**What to do**
Give the material again in full, matching it exactly.

**Information shown**

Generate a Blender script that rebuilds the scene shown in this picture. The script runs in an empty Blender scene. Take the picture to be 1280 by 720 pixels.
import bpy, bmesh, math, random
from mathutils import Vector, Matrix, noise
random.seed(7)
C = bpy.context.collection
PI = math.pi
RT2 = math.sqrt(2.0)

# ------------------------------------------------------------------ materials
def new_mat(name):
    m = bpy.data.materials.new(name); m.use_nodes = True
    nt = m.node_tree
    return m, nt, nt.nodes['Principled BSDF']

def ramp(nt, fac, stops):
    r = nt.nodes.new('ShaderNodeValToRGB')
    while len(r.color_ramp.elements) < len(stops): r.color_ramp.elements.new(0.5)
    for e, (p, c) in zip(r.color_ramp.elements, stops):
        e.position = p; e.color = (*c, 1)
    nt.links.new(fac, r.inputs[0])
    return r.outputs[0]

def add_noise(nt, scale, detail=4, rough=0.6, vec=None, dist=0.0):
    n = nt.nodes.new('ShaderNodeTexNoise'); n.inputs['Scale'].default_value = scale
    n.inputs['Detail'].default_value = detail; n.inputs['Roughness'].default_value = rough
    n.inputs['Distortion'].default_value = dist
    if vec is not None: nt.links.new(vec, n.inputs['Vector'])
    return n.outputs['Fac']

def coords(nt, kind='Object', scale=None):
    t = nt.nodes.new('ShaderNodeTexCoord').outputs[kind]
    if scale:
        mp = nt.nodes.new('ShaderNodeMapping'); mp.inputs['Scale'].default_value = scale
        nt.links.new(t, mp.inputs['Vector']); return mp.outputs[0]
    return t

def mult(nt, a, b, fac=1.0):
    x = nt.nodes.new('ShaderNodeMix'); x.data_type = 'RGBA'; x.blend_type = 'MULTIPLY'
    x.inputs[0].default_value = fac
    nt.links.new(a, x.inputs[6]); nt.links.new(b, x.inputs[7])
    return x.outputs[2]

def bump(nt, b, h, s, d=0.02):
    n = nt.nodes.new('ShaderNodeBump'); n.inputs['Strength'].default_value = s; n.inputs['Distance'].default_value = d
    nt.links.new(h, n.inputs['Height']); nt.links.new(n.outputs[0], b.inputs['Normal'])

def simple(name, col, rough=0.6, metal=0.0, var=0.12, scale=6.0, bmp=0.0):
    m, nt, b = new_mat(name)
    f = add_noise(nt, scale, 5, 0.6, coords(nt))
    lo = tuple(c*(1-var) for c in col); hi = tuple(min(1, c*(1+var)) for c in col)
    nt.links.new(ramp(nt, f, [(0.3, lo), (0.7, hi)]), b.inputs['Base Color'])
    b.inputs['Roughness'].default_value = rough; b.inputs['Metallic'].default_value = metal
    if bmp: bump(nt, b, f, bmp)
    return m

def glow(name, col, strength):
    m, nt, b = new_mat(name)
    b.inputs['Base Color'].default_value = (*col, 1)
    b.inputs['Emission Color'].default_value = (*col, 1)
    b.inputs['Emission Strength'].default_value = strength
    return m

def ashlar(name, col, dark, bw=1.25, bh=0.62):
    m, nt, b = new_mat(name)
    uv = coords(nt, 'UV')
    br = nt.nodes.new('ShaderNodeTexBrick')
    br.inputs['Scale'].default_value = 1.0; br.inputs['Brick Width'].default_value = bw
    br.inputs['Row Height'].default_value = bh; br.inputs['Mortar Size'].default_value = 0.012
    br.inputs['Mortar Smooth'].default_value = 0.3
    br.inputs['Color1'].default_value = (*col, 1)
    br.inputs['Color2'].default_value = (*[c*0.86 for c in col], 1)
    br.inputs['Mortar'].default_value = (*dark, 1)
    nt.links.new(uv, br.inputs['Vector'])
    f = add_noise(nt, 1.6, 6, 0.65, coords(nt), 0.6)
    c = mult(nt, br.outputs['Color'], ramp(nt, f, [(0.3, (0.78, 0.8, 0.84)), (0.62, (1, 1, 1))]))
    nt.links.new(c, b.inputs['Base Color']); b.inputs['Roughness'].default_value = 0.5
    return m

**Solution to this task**
Generate a Blender script that rebuilds the scene shown in this picture. The script runs in an empty Blender scene. Take the picture to be 1280 by 720 pixels.
import bpy, bmesh, math, random
from mathutils import Vector, Matrix, noise
random.seed(7)
C = bpy.context.collection
PI = math.pi
RT2 = math.sqrt(2.0)

# ------------------------------------------------------------------ materials
def new_mat(name):
    m = bpy.data.materials.new(name); m.use_nodes = True
    nt = m.node_tree
    return m, nt, nt.nodes['Principled BSDF']

def ramp(nt, fac, stops):
    r = nt.nodes.new('ShaderNodeValToRGB')
    while len(r.color_ramp.elements) < len(stops): r.color_ramp.elements.new(0.5)
    for e, (p, c) in zip(r.color_ramp.elements, stops):
        e.position = p; e.color = (*c, 1)
    nt.links.new(fac, r.inputs[0])
    return r.outputs[0]

def add_noise(nt, scale, detail=4, rough=0.6, vec=None, dist=0.0):
    n = nt.nodes.new('ShaderNodeTexNoise'); n.inputs['Scale'].default_value = scale
    n.inputs['Detail'].default_value = detail; n.inputs['Roughness'].default_value = rough
    n.inputs['Distortion'].default_value = dist
    if vec is not None: nt.links.new(vec, n.inputs['Vector'])
    return n.outputs['Fac']

def coords(nt, kind='Object', scale=None):
    t = nt.nodes.new('ShaderNodeTexCoord').outputs[kind]
    if scale:
        mp = nt.nodes.new('ShaderNodeMapping'); mp.inputs['Scale'].default_value = scale
        nt.links.new(t, mp.inputs['Vector']); return mp.outputs[0]
    return t

def mult(nt, a, b, fac=1.0):
    x = nt.nodes.new('ShaderNodeMix'); x.data_type = 'RGBA'; x.blend_type = 'MULTIPLY'
    x.inputs[0].default_value = fac
    nt.links.new(a, x.inputs[6]); nt.links.new(b, x.inputs[7])
    return x.outputs[2]

def bump(nt, b, h, s, d=0.02):
    n = nt.nodes.new('ShaderNodeBump'); n.inputs['Strength'].default_value = s; n.inputs['Distance'].default_value = d
    nt.links.new(h, n.inputs['Height']); nt.links.new(n.outputs[0], b.inputs['Normal'])

def simple(name, col, rough=0.6, metal=0.0, var=0.12, scale=6.0, bmp=0.0):
    m, nt, b = new_mat(name)
    f = add_noise(nt, scale, 5, 0.6, coords(nt))
    lo = tuple(c*(1-var) for c in col); hi = tuple(min(1, c*(1+var)) for c in col)
    nt.links.new(ramp(nt, f, [(0.3, lo), (0.7, hi)]), b.inputs['Base Color'])
    b.inputs['Roughness'].default_value = rough; b.inputs['Metallic'].default_value = metal
    if bmp: bump(nt, b, f, bmp)
    return m

def glow(name, col, strength):
    m, nt, b = new_mat(name)
    b.inputs['Base Color'].default_value = (*col, 1)
    b.inputs['Emission Color'].default_value = (*col, 1)
    b.inputs['Emission Strength'].default_value = strength
    return m

def ashlar(name, col, dark, bw=1.25, bh=0.62):
    m, nt, b = new_mat(name)
    uv = coords(nt, 'UV')
    br = nt.nodes.new('ShaderNodeTexBrick')
    br.inputs['Scale'].default_value = 1.0; br.inputs['Brick Width'].default_value = bw
    br.inputs['Row Height'].default_value = bh; br.inputs['Mortar Size'].default_value = 0.012
    br.inputs['Mortar Smooth'].default_value = 0.3
    br.inputs['Color1'].default_value = (*col, 1)
    br.inputs['Color2'].default_value = (*[c*0.86 for c in col], 1)
    br.inputs['Mortar'].default_value = (*dark, 1)
    nt.links.new(uv, br.inputs['Vector'])
    f = add_noise(nt, 1.6, 6, 0.65, coords(nt), 0.6)
    c = mult(nt, br.outputs['Color'], ramp(nt, f, [(0.3, (0.78, 0.8, 0.84)), (0.62, (1, 1, 1))]))
    nt.links.new(c, b.inputs['Base Color']); b.inputs['Roughness'].default_value = 0.5
    return m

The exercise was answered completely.